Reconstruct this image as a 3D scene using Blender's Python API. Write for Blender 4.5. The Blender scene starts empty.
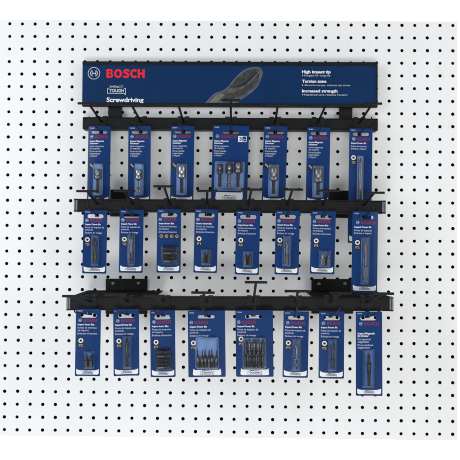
import bpy, bmesh, math, random
from mathutils import Vector, Matrix

random.seed(7)
scene = bpy.context.scene
COL = scene.collection
S = 0.0254            # one inch; lengths below are inches (peg pitch = 1 inch)
Z0 = 2.80             # height of the pegboard centre above the floor, metres
F = 531.0             # focal length in photo pixels (460 wide)
W3 = (-0.0161, 0.0085, 0.0071)
T3 = Vector((-0.0673, -0.2329, 41.6861))


def W(x, d, z):
    """inches right of centre, out of the board, up -> world"""
    return Vector((x * S, -d * S, z * S + Z0))


# ------------------------------------------------------------------ camera
def rotmat(w):
    rx = Matrix.Rotation(w[0], 3, 'X'); ry = Matrix.Rotation(w[1], 3, 'Y'); rz = Matrix.Rotation(w[2], 3, 'Z')
    return rz @ ry @ rx


R3 = rotmat(W3)
EYE = -(R3.transposed() @ T3)              # (right, down, away) inches


def conv(v):
    return Vector((v[0], v[2], -v[1]))


cam_d = bpy.data.cameras.new('camera'); cam = bpy.data.objects.new('camera', cam_d); COL.objects.link(cam)
cam_d.sensor_width = 36.0
cam_d.lens = F / 460.0 * 36.0
cam_d.clip_start = 0.02
cam_d.clip_end = 100.0
r_, d_, f_ = conv(R3[0]), conv(R3[1]), conv(R3[2])
M = Matrix((r_, -d_, -f_)).transposed().to_4x4()
M.translation = W(EYE[0], -EYE[2], -EYE[1])
cam.matrix_world = M
scene.camera = cam


def at(px, py, d):
    """where the sight line of a photo pixel meets the plane d inches out of the board -> (x, z) inches"""
    ray = R3.transposed() @ Vector(((px - 230.0) / F, (py - 230.0) / F, 1.0))
    t = (-d - EYE[2]) / ray[2]
    p = EYE + ray * t
    return p[0], -p[1]


def k_at(d):
    return (-d - EYE[2]) / F        # inches per photo pixel at that depth


# ------------------------------------------------------------------ world, lights, exposure
world = bpy.data.worlds.new('World'); scene.world = world; world.use_nodes = True
bg = world.node_tree.nodes['Background']
bg.inputs[0].default_value = (0.93, 0.97, 1.0, 1)
bg.inputs[1].default_value = 0.35
scene.view_settings.view_transform = 'Standard'
scene.view_settings.look = 'None'
scene.view_settings.exposure = 0.18
scene.view_settings.gamma = 1.0
scene.cycles.filter_width = 2.0


def area(name, pos, aim, sx, sy, power, color):
    l = bpy.data.lights.new(name, 'AREA'); l.shape = 'RECTANGLE'; l.size = sx * S; l.size_y = sy * S
    l.energy = power; l.color = color
    o = bpy.data.objects.new(name, l); COL.objects.link(o)
    p, a = W(*pos), W(*aim)
    o.location = p
    o.rotation_euler = (a - p).to_track_quat('-Z', 'Y').to_euler()
    return o


area('softbox_left', (-58, 46, 14), (-6, 0, 3), 30, 50, 13.5, (0.86, 0.93, 1.0))
area('softbox_right', (58, 46, 12), (6, 0, 2), 30, 50, 8.2, (1.0, 0.985, 0.955))
area('front_fill', (-4, 124, -78), (0, 0, 22), 90, 38, 52, (1.0, 0.99, 0.98))  # added low fill lamp, lifts the board tone between the cards
area('backdrop_fill_upper', (0, -4, 9), (0, -30, 24), 26, 10, 34, (1, 1, 1))  # added lamp hidden behind the board, burns the backdrop out to white
area('backdrop_fill_lower', (0, -4, -9), (0, -30, -24), 26, 10, 34, (1, 1, 1))  # second hidden helper lamp, whitens the lower backdrop


# ------------------------------------------------------------------ materials
def lin(c):
    c = c / 255.0
    return c / 12.92 if c <= 0.04045 else ((c + 0.055) / 1.055) ** 2.4


def rgb(r, g, b):
    return (lin(r), lin(g), lin(b), 1.0)


def material(name, color, rough=0.5, metal=0.0, spec=0.5, vary=0.06, scale=60.0, bump=0.0, bump_scale=400.0, coat=0.0):
    m = bpy.data.materials.new(name); m.use_nodes = True
    nt = m.node_tree; b = nt.nodes['Principled BSDF']
    b.inputs['Roughness'].default_value = rough
    b.inputs['Metallic'].default_value = metal
    b.inputs['Specular IOR Level'].default_value = spec
    b.inputs['Coat Weight'].default_value = coat
    b.inputs['Coat Roughness'].default_value = 0.18
    tc = nt.nodes.new('ShaderNodeTexCoord')
    n = nt.nodes.new('ShaderNodeTexNoise'); n.inputs['Scale'].default_value = scale; n.inputs['Detail'].default_value = 5
    nt.links.new(tc.outputs['Object'], n.inputs['Vector'])
    mr = nt.nodes.new('ShaderNodeMapRange')
    mr.inputs['From Min'].default_value = 0.3; mr.inputs['From Max'].default_value = 0.7
    mr.inputs['To Min'].default_value = 1.0 - vary; mr.inputs['To Max'].default_value = 1.0 + vary
    nt.links.new(n.outputs['Fac'], mr.inputs['Value'])
    mx = nt.nodes.new('ShaderNodeMix'); mx.data_type = 'RGBA'; mx.blend_type = 'MULTIPLY'
    mx.inputs[0].default_value = 1.0
    mx.inputs[6].default_value = color
    nt.links.new(mr.outputs['Result'], mx.inputs[7])
    nt.links.new(mx.outputs[2], b.inputs['Base Color'])
    if bump > 0:
        n2 = nt.nodes.new('ShaderNodeTexNoise'); n2.inputs['Scale'].default_value = bump_scale; n2.inputs['Detail'].default_value = 4
        nt.links.new(tc.outputs['Object'], n2.inputs['Vector'])
        bp = nt.nodes.new('ShaderNodeBump'); bp.inputs['Strength'].default_value = bump; bp.inputs['Distance'].default_value = 0.001
        nt.links.new(n2.outputs['Fac'], bp.inputs['Height'])
        nt.links.new(bp.outputs['Normal'], b.inputs['Normal'])
    return m


def pegboard_material():
    m = material('white painted hardboard', (0.80, 0.80, 0.80, 1), 0.42, 0, 0.35, 0.018, 9, 0.25, 700)
    nt = m.node_tree; b = nt.nodes['Principled BSDF']
    src = b.inputs['Base Color'].links[0].from_socket
    tc = next(n for n in nt.nodes if n.type == 'TEX_COORD')
    # faint scuffs and grime specks
    mp = nt.nodes.new('ShaderNodeMapping'); mp.inputs['Scale'].default_value = (14, 14, 5); mp.inputs['Rotation'].default_value = (0, 0.5, 0)
    nt.links.new(tc.outputs['Object'], mp.inputs['Vector'])
    n = nt.nodes.new('ShaderNodeTexNoise'); n.inputs['Scale'].default_value = 3; n.inputs['Detail'].default_value = 9; n.inputs['Roughness'].default_value = 0.72
    nt.links.new(mp.outputs['Vector'], n.inputs['Vector'])
    cr = nt.nodes.new('ShaderNodeMapRange'); cr.inputs['From Min'].default_value = 0.57; cr.inputs['From Max'].default_value = 0.78
    cr.inputs['To Min'].default_value = 0.0; cr.inputs['To Max'].default_value = 0.5
    nt.links.new(n.outputs['Fac'], cr.inputs['Value'])
    mx = nt.nodes.new('ShaderNodeMix'); mx.data_type = 'RGBA'
    nt.links.new(cr.outputs['Result'], mx.inputs[0])
    nt.links.new(src, mx.inputs[6]); mx.inputs[7].default_value = (0.60, 0.58, 0.55, 1)
    nt.links.new(mx.outputs[2], b.inputs['Base Color'])
    return m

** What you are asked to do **
Reproduce each line exactly, please, except for any pictures.

** Right answer **
Reconstruct this image as a 3D scene using Blender's Python API. Write for Blender 4.5. The Blender scene starts empty.
import bpy, bmesh, math, random
from mathutils import Vector, Matrix

random.seed(7)
scene = bpy.context.scene
COL = scene.collection
S = 0.0254            # one inch; lengths below are inches (peg pitch = 1 inch)
Z0 = 2.80             # height of the pegboard centre above the floor, metres
F = 531.0             # focal length in photo pixels (460 wide)
W3 = (-0.0161, 0.0085, 0.0071)
T3 = Vector((-0.0673, -0.2329, 41.6861))


def W(x, d, z):
    """inches right of centre, out of the board, up -> world"""
    return Vector((x * S, -d * S, z * S + Z0))


# ------------------------------------------------------------------ camera
def rotmat(w):
    rx = Matrix.Rotation(w[0], 3, 'X'); ry = Matrix.Rotation(w[1], 3, 'Y'); rz = Matrix.Rotation(w[2], 3, 'Z')
    return rz @ ry @ rx


R3 = rotmat(W3)
EYE = -(R3.transposed() @ T3)              # (right, down, away) inches


def conv(v):
    return Vector((v[0], v[2], -v[1]))


cam_d = bpy.data.cameras.new('camera'); cam = bpy.data.objects.new('camera', cam_d); COL.objects.link(cam)
cam_d.sensor_width = 36.0
cam_d.lens = F / 460.0 * 36.0
cam_d.clip_start = 0.02
cam_d.clip_end = 100.0
r_, d_, f_ = conv(R3[0]), conv(R3[1]), conv(R3[2])
M = Matrix((r_, -d_, -f_)).transposed().to_4x4()
M.translation = W(EYE[0], -EYE[2], -EYE[1])
cam.matrix_world = M
scene.camera = cam


def at(px, py, d):
    """where the sight line of a photo pixel meets the plane d inches out of the board -> (x, z) inches"""
    ray = R3.transposed() @ Vector(((px - 230.0) / F, (py - 230.0) / F, 1.0))
    t = (-d - EYE[2]) / ray[2]
    p = EYE + ray * t
    return p[0], -p[1]


def k_at(d):
    return (-d - EYE[2]) / F        # inches per photo pixel at that depth


# ------------------------------------------------------------------ world, lights, exposure
world = bpy.data.worlds.new('World'); scene.world = world; world.use_nodes = True
bg = world.node_tree.nodes['Background']
bg.inputs[0].default_value = (0.93, 0.97, 1.0, 1)
bg.inputs[1].default_value = 0.35
scene.view_settings.view_transform = 'Standard'
scene.view_settings.look = 'None'
scene.view_settings.exposure = 0.18
scene.view_settings.gamma = 1.0
scene.cycles.filter_width = 2.0


def area(name, pos, aim, sx, sy, power, color):
    l = bpy.data.lights.new(name, 'AREA'); l.shape = 'RECTANGLE'; l.size = sx * S; l.size_y = sy * S
    l.energy = power; l.color = color
    o = bpy.data.objects.new(name, l); COL.objects.link(o)
    p, a = W(*pos), W(*aim)
    o.location = p
    o.rotation_euler = (a - p).to_track_quat('-Z', 'Y').to_euler()
    return o


area('softbox_left', (-58, 46, 14), (-6, 0, 3), 30, 50, 13.5, (0.86, 0.93, 1.0))
area('softbox_right', (58, 46, 12), (6, 0, 2), 30, 50, 8.2, (1.0, 0.985, 0.955))
area('front_fill', (-4, 124, -78), (0, 0, 22), 90, 38, 52, (1.0, 0.99, 0.98))  # added low fill lamp, lifts the board tone between the cards
area('backdrop_fill_upper', (0, -4, 9), (0, -30, 24), 26, 10, 34, (1, 1, 1))  # added lamp hidden behind the board, burns the backdrop out to white
area('backdrop_fill_lower', (0, -4, -9), (0, -30, -24), 26, 10, 34, (1, 1, 1))  # second hidden helper lamp, whitens the lower backdrop


# ------------------------------------------------------------------ materials
def lin(c):
    c = c / 255.0
    return c / 12.92 if c <= 0.04045 else ((c + 0.055) / 1.055) ** 2.4


def rgb(r, g, b):
    return (lin(r), lin(g), lin(b), 1.0)


def material(name, color, rough=0.5, metal=0.0, spec=0.5, vary=0.06, scale=60.0, bump=0.0, bump_scale=400.0, coat=0.0):
    m = bpy.data.materials.new(name); m.use_nodes = True
    nt = m.node_tree; b = nt.nodes['Principled BSDF']
    b.inputs['Roughness'].default_value = rough
    b.inputs['Metallic'].default_value = metal
    b.inputs['Specular IOR Level'].default_value = spec
    b.inputs['Coat Weight'].default_value = coat
    b.inputs['Coat Roughness'].default_value = 0.18
    tc = nt.nodes.new('ShaderNodeTexCoord')
    n = nt.nodes.new('ShaderNodeTexNoise'); n.inputs['Scale'].default_value = scale; n.inputs['Detail'].default_value = 5
    nt.links.new(tc.outputs['Object'], n.inputs['Vector'])
    mr = nt.nodes.new('ShaderNodeMapRange')
    mr.inputs['From Min'].default_value = 0.3; mr.inputs['From Max'].default_value = 0.7
    mr.inputs['To Min'].default_value = 1.0 - vary; mr.inputs['To Max'].default_value = 1.0 + vary
    nt.links.new(n.outputs['Fac'], mr.inputs['Value'])
    mx = nt.nodes.new('ShaderNodeMix'); mx.data_type = 'RGBA'; mx.blend_type = 'MULTIPLY'
    mx.inputs[0].default_value = 1.0
    mx.inputs[6].default_value = color
    nt.links.new(mr.outputs['Result'], mx.inputs[7])
    nt.links.new(mx.outputs[2], b.inputs['Base Color'])
    if bump > 0:
        n2 = nt.nodes.new('ShaderNodeTexNoise'); n2.inputs['Scale'].default_value = bump_scale; n2.inputs['Detail'].default_value = 4
        nt.links.new(tc.outputs['Object'], n2.inputs['Vector'])
        bp = nt.nodes.new('ShaderNodeBump'); bp.inputs['Strength'].default_value = bump; bp.inputs['Distance'].default_value = 0.001
        nt.links.new(n2.outputs['Fac'], bp.inputs['Height'])
        nt.links.new(bp.outputs['Normal'], b.inputs['Normal'])
    return m


def pegboard_material():
    m = material('white painted hardboard', (0.80, 0.80, 0.80, 1), 0.42, 0, 0.35, 0.018, 9, 0.25, 700)
    nt = m.node_tree; b = nt.nodes['Principled BSDF']
    src = b.inputs['Base Color'].links[0].from_socket
    tc = next(n for n in nt.nodes if n.type == 'TEX_COORD')
    # faint scuffs and grime specks
    mp = nt.nodes.new('ShaderNodeMapping'); mp.inputs['Scale'].default_value = (14, 14, 5); mp.inputs['Rotation'].default_value = (0, 0.5, 0)
    nt.links.new(tc.outputs['Object'], mp.inputs['Vector'])
    n = nt.nodes.new('ShaderNodeTexNoise'); n.inputs['Scale'].default_value = 3; n.inputs['Detail'].default_value = 9; n.inputs['Roughness'].default_value = 0.72
    nt.links.new(mp.outputs['Vector'], n.inputs['Vector'])
    cr = nt.nodes.new('ShaderNodeMapRange'); cr.inputs['From Min'].default_value = 0.57; cr.inputs['From Max'].default_value = 0.78
    cr.inputs['To Min'].default_value = 0.0; cr.inputs['To Max'].default_value = 0.5
    nt.links.new(n.outputs['Fac'], cr.inputs['Value'])
    mx = nt.nodes.new('ShaderNodeMix'); mx.data_type = 'RGBA'
    nt.links.new(cr.outputs['Result'], mx.inputs[0])
    nt.links.new(src, mx.inputs[6]); mx.inputs[7].default_value = (0.60, 0.58, 0.55, 1)
    nt.links.new(mx.outputs[2], b.inputs['Base Color'])
    return m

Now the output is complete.